At the federal level, the Department of Veterans Affairs has drawn a much tighter box around environmental assessments under the National Environmental Policy Act, or NEPA. An assessment cannot run past 75 pages, not counting citations or appendices. VA also has to finish the review within one year after it publishes a notice of intent to prepare it.
That matters because these reviews can sit between a project and the people waiting on it. For veterans, that can mean a faster path for a facility project or a lease decision. For contractors and builders, it means the department is trying to move from sprawling environmental files to something shorter and more tightly managed.
Why the department says the old playbook no longer fit
VA says its NEPA procedures had not been updated since 1989, even as Congress changed NEPA through the Fiscal Responsibility Act of 2023 and the One Big Beautiful Bill Act of 2025. The Council on Environmental Quality has also rescinded its NEPA regulations. Against that backdrop, VA says its old framework no longer matches current law or how the department works now.
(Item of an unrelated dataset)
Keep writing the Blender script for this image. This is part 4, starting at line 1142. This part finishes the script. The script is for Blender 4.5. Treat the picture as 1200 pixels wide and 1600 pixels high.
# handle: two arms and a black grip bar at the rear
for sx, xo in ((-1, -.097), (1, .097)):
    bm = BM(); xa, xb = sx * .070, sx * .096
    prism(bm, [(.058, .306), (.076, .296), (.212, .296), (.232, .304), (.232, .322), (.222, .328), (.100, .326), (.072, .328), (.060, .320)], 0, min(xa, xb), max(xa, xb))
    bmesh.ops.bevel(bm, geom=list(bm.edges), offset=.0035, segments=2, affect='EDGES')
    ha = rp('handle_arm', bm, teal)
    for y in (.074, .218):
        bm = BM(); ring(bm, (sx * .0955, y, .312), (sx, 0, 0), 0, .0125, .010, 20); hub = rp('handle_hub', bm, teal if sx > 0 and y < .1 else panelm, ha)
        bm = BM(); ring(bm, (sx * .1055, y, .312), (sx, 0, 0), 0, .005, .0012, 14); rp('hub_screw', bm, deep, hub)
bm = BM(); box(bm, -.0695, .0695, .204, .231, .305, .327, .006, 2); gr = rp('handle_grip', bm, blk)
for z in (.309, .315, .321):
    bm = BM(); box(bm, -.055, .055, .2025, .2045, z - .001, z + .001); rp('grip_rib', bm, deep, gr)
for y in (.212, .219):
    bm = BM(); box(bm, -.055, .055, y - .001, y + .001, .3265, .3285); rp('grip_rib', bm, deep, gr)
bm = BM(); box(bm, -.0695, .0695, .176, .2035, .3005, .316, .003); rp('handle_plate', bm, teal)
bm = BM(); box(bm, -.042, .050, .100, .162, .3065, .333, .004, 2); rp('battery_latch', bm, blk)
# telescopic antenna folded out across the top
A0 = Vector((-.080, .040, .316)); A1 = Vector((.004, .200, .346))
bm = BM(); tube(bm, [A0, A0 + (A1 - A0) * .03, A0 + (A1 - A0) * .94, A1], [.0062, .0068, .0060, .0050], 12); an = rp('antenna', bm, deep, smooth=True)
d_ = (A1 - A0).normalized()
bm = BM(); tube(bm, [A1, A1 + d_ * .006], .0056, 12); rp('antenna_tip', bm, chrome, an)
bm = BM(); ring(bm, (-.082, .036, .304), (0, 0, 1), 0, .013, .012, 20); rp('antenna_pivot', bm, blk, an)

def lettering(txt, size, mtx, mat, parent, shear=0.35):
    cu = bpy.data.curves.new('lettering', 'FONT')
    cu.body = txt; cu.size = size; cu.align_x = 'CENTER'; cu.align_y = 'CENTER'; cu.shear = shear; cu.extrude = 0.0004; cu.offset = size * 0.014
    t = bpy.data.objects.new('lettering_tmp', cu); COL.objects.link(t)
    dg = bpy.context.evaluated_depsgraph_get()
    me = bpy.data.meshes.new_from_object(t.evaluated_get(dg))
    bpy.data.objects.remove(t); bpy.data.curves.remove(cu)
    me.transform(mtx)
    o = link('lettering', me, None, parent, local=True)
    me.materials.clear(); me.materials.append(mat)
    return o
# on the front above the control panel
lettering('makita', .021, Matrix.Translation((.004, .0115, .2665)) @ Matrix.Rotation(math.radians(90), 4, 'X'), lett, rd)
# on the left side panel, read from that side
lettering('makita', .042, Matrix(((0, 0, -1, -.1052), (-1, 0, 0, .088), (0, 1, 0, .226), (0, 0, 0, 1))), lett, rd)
The result is an interim final rule that puts a hard page count and a hard clock on a process that often turns into a paper-heavy bottleneck. The new limits are meant to keep the environmental check in place while making the review easier to finish.
The tradeoff is less room on the page
The shorter format is meant to make each assessment more focused. But it also leaves VA less space to lay out its reasoning, so the department will have to fit the required analysis into a tighter document without losing the details the law requires.
Nearby communities may see decisions come faster, but they will also be reading leaner files. Once VA publishes a notice of intent, the clock starts, and the agency has one year to finish the assessment.